RIT Capital Partners' acquisition of Societe Generale Private Banking's 37% interest in Rockefeller Financial Services will help the wealth management firm expand its global reach, according to Reuben Jeffery III, CEO of Rockefeller & Co.
Prior to linking up with RIT Capital, Rockefeller was a global investor with "a core of U.S. clients," Jeffery said. David Rockefeller, retired chairman of Rockefeller & Co., and Chase Manhattan Bank, has known Lord Jacob Rothschild for nearly 50 years, Jeffery added.
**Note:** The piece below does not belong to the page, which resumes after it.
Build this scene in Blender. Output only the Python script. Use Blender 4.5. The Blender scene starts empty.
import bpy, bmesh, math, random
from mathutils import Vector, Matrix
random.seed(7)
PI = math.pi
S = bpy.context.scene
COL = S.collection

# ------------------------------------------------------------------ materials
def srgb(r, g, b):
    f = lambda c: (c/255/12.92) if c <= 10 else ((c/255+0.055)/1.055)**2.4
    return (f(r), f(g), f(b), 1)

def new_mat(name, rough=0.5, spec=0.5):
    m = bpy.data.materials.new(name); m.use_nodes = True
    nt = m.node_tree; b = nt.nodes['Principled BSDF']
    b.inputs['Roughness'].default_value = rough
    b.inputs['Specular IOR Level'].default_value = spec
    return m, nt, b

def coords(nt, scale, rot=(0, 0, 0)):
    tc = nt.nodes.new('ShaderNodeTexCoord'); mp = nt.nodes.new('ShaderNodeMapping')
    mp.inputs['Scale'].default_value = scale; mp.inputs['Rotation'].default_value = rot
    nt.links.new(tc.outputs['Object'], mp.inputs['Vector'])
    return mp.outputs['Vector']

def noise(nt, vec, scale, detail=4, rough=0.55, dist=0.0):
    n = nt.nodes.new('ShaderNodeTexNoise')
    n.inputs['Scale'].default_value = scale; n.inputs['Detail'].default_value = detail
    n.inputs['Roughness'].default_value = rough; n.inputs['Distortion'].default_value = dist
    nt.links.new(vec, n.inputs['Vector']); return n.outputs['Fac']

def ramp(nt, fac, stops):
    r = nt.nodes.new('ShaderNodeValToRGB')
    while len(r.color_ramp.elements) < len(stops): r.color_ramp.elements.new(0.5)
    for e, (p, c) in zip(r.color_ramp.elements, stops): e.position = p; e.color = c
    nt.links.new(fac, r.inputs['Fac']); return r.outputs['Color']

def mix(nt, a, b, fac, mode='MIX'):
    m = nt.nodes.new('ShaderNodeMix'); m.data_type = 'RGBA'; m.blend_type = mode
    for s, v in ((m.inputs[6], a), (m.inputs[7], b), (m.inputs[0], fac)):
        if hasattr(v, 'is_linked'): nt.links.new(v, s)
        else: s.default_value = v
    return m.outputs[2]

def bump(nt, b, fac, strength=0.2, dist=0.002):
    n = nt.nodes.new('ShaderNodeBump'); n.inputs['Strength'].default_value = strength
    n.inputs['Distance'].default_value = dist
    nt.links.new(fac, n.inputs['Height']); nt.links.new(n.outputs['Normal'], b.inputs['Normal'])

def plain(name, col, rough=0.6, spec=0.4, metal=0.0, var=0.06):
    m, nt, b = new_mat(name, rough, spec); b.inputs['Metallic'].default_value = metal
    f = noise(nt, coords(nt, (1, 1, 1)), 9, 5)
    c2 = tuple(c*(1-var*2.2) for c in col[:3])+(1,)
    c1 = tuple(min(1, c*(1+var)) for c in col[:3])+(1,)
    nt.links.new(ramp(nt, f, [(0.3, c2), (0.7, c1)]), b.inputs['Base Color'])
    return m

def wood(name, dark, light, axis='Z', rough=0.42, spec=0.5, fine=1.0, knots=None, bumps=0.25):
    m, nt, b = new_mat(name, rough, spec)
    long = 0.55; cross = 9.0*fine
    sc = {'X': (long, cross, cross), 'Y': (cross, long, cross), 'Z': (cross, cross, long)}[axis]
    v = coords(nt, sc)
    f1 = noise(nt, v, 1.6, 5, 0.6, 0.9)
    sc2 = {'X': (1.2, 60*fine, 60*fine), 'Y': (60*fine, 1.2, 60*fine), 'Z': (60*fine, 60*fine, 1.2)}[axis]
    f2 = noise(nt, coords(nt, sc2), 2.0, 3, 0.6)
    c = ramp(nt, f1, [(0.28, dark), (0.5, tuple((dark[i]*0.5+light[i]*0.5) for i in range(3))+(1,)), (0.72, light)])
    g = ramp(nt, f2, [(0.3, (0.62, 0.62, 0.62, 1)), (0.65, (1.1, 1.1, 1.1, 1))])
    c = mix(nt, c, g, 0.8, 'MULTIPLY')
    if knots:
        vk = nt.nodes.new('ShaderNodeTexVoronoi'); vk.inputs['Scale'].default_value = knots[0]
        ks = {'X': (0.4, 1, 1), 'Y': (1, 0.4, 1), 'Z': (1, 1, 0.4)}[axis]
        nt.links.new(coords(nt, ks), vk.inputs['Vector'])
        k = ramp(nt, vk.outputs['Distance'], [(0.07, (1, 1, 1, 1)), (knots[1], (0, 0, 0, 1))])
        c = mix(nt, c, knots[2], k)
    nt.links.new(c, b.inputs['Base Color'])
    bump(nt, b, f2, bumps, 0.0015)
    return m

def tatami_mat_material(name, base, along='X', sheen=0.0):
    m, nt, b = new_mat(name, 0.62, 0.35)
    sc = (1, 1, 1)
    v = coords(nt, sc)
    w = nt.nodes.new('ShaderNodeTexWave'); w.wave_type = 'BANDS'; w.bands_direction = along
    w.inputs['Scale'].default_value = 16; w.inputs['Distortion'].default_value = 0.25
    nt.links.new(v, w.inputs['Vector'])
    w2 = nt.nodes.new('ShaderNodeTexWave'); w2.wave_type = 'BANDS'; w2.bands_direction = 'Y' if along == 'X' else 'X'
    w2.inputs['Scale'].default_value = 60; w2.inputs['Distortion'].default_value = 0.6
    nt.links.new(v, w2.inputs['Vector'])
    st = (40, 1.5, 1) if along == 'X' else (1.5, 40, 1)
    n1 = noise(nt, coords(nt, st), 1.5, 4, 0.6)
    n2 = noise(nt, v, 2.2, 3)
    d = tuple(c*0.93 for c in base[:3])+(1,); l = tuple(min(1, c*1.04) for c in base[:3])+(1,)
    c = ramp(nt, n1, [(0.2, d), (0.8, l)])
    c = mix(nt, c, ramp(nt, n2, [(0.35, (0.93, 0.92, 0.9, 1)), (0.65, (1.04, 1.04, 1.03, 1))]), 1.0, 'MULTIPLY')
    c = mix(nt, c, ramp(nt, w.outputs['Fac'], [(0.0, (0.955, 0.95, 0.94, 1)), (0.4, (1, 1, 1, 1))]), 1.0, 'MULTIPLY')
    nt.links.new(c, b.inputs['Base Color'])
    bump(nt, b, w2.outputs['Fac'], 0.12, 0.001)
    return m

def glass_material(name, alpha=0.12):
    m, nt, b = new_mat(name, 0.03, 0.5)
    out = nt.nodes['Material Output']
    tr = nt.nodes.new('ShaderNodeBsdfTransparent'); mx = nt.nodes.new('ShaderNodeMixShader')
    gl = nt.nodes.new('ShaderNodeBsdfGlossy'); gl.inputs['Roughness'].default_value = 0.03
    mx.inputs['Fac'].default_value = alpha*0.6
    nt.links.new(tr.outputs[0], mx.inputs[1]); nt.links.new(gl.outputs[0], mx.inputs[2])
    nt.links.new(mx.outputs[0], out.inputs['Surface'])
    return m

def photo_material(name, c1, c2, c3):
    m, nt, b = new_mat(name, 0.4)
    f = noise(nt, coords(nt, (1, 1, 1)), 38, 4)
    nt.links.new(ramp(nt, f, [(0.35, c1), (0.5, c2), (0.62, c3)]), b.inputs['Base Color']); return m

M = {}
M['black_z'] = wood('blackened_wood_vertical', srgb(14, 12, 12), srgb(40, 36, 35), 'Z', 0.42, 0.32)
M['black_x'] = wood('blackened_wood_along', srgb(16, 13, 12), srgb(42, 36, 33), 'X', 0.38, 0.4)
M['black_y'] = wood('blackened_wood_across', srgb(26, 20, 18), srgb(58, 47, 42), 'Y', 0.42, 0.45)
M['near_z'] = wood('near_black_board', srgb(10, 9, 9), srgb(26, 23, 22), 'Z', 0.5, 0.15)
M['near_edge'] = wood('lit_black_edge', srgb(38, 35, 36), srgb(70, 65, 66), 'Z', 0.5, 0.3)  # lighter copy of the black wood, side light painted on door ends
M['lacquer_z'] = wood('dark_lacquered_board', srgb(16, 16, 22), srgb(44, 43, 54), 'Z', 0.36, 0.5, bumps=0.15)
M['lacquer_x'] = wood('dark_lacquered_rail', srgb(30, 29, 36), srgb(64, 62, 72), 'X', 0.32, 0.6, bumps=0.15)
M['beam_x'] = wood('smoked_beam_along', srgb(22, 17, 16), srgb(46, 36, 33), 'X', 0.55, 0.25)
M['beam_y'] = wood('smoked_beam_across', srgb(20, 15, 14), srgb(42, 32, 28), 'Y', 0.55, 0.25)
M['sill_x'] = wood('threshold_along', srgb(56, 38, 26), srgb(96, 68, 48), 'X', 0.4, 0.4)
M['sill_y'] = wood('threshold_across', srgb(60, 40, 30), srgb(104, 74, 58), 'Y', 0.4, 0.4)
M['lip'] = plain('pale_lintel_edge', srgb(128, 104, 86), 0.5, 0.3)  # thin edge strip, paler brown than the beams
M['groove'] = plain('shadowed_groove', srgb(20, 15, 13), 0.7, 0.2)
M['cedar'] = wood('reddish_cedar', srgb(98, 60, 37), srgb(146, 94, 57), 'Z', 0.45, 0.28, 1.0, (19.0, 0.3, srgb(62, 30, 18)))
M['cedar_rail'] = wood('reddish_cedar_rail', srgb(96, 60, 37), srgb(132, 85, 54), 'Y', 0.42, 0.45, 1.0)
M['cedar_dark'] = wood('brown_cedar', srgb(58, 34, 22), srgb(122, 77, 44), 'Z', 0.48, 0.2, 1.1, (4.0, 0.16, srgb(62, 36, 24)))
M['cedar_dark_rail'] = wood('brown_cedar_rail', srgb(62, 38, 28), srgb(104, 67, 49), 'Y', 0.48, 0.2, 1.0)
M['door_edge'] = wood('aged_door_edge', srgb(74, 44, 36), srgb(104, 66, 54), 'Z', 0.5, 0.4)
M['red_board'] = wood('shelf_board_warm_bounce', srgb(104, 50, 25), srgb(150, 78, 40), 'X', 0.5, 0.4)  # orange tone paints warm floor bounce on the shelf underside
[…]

Jeffery himself had spent 18 years with Goldman Sachs & Co., where he was managing partner of its Paris office and of its financial instiutions group in London. After the events of September 11, 2001, Jeffery went to work in the Bush Administration, serving in several positions, including under secretary of state for economic, energy and agricultural affairs and chairman of the U.S. Commodity and Futures Trading Commission. He joined Rockefeller as chief executive in September, 2010.
Given Jeffery's own background in financial services combined with the extensive history of the Rockefeller and Rothschild families in the industry, there has been some speculation that the combined entity might be looking to invest in distressed financial assets in the U.S. or Europe. Jeffery declined to answer that question other than to say that as a "general matter, investors are looking across asset classes, included credit-related opportunities."
Rockefeller & Co. was started as a single-family office by John D. Rockefeller in 1882. Over the last 35 years, it has opened its doors to a variety of families, trusts, foundations and endowments and currently has about $34 billion under advisement.